→ **Goal**
Copy, character for character, the lines running from the one with "Model this scene" to the one with "C.cycles.transparent_max_bounces = 24;", ends included. Leave out every other line.

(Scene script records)
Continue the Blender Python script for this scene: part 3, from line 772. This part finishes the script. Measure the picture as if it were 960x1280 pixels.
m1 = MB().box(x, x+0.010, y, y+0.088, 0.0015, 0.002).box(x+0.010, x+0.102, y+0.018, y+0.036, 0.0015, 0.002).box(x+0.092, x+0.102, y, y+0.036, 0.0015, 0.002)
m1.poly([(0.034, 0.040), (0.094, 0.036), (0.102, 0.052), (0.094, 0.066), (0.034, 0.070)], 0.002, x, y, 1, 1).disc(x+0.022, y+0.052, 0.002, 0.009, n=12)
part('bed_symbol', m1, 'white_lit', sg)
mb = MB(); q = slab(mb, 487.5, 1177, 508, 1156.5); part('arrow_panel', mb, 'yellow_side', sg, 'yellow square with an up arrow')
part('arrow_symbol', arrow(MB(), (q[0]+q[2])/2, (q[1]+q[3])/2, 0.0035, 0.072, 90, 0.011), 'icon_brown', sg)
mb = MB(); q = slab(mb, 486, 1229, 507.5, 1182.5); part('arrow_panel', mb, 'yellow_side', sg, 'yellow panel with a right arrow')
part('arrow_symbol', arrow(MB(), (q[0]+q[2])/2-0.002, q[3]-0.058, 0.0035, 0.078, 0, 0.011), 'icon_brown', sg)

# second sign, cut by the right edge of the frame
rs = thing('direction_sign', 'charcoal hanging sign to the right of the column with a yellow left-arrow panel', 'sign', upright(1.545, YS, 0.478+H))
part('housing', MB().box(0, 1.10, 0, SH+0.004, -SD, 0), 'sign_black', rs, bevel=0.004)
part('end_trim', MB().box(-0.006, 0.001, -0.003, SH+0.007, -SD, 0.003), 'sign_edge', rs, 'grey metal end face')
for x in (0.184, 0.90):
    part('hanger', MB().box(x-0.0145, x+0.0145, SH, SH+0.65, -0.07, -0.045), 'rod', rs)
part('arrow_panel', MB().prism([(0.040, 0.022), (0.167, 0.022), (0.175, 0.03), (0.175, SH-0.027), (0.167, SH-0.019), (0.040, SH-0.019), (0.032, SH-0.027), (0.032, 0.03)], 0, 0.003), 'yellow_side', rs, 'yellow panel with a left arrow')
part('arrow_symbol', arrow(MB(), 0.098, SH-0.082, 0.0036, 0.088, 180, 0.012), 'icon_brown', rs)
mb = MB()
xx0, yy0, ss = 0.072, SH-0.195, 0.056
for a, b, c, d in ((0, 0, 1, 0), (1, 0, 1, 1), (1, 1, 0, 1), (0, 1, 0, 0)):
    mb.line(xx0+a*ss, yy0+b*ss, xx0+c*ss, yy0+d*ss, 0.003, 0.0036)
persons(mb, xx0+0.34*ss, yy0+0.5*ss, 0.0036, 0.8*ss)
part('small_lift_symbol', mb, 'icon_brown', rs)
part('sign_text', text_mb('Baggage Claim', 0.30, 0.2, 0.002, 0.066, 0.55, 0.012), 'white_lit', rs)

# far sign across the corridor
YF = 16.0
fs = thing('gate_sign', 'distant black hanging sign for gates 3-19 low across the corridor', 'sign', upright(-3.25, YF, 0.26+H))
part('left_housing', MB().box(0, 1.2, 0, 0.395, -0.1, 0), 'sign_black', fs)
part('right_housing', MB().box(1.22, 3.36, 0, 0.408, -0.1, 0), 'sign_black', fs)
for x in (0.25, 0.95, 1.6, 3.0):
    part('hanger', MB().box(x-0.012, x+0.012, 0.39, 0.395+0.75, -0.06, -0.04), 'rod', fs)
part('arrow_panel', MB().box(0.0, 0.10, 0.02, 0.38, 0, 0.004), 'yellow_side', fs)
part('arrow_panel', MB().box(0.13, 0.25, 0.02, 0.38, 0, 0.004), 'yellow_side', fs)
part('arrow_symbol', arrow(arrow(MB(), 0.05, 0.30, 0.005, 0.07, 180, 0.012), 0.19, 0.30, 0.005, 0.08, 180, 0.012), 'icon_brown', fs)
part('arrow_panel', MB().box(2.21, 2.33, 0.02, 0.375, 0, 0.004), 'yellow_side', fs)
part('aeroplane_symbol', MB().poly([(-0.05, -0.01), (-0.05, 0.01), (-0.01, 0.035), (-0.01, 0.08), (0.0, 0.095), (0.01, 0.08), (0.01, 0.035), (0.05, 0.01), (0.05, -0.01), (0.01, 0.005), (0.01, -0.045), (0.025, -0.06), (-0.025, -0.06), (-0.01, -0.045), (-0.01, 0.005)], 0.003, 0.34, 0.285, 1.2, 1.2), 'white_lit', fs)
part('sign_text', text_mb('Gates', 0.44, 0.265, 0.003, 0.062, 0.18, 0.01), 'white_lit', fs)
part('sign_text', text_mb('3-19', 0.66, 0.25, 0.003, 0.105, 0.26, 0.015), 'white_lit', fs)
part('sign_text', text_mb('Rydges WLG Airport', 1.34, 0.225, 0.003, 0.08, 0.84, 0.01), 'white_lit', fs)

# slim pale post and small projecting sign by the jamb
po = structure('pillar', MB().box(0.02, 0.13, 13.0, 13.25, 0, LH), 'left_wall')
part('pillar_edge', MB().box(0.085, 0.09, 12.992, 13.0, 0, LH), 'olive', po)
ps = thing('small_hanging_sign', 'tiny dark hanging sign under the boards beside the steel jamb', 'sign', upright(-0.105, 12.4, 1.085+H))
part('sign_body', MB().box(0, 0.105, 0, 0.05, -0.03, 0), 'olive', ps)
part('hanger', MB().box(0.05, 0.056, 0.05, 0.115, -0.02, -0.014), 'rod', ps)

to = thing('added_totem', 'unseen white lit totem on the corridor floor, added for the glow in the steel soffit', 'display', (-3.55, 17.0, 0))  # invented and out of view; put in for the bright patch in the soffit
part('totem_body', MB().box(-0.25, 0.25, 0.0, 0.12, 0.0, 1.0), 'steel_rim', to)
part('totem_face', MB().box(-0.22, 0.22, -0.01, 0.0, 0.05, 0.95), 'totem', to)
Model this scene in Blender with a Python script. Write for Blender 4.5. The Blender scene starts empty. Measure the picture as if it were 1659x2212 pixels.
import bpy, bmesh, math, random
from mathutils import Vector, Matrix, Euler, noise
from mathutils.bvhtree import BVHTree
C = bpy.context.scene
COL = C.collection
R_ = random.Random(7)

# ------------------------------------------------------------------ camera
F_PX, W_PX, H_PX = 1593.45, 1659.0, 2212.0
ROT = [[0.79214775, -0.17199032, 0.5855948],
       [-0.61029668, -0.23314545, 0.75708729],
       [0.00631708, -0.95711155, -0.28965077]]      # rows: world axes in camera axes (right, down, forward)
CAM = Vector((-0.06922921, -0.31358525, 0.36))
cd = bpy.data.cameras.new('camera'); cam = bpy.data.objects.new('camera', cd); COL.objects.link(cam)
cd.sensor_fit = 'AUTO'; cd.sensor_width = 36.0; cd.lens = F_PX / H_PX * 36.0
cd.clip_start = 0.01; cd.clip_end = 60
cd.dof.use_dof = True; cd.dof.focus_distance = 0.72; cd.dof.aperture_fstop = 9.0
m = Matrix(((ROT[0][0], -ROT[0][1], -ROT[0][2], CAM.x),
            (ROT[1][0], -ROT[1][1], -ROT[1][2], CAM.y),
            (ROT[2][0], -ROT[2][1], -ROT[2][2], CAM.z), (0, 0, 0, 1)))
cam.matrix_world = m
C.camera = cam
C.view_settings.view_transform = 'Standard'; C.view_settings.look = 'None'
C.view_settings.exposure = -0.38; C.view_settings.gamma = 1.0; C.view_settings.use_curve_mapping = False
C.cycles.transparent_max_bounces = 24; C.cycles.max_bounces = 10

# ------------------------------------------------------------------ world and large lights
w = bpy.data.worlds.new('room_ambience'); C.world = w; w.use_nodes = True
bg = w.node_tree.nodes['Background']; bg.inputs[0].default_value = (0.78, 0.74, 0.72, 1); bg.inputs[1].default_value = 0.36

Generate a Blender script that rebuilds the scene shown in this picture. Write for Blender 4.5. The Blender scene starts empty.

→ **Reply to the task**
Model this scene in Blender with a Python script. Write for Blender 4.5. The Blender scene starts empty. Measure the picture as if it were 1659x2212 pixels.
import bpy, bmesh, math, random
from mathutils import Vector, Matrix, Euler, noise
from mathutils.bvhtree import BVHTree
C = bpy.context.scene
COL = C.collection
R_ = random.Random(7)

# ------------------------------------------------------------------ camera
F_PX, W_PX, H_PX = 1593.45, 1659.0, 2212.0
ROT = [[0.79214775, -0.17199032, 0.5855948],
       [-0.61029668, -0.23314545, 0.75708729],
       [0.00631708, -0.95711155, -0.28965077]]      # rows: world axes in camera axes (right, down, forward)
CAM = Vector((-0.06922921, -0.31358525, 0.36))
cd = bpy.data.cameras.new('camera'); cam = bpy.data.objects.new('camera', cd); COL.objects.link(cam)
cd.sensor_fit = 'AUTO'; cd.sensor_width = 36.0; cd.lens = F_PX / H_PX * 36.0
cd.clip_start = 0.01; cd.clip_end = 60
cd.dof.use_dof = True; cd.dof.focus_distance = 0.72; cd.dof.aperture_fstop = 9.0
m = Matrix(((ROT[0][0], -ROT[0][1], -ROT[0][2], CAM.x),
            (ROT[1][0], -ROT[1][1], -ROT[1][2], CAM.y),
            (ROT[2][0], -ROT[2][1], -ROT[2][2], CAM.z), (0, 0, 0, 1)))
cam.matrix_world = m
C.camera = cam
C.view_settings.view_transform = 'Standard'; C.view_settings.look = 'None'
C.view_settings.exposure = -0.38; C.view_settings.gamma = 1.0; C.view_settings.use_curve_mapping = False
C.cycles.transparent_max_bounces = 24; C.cycles.max_bounces = 10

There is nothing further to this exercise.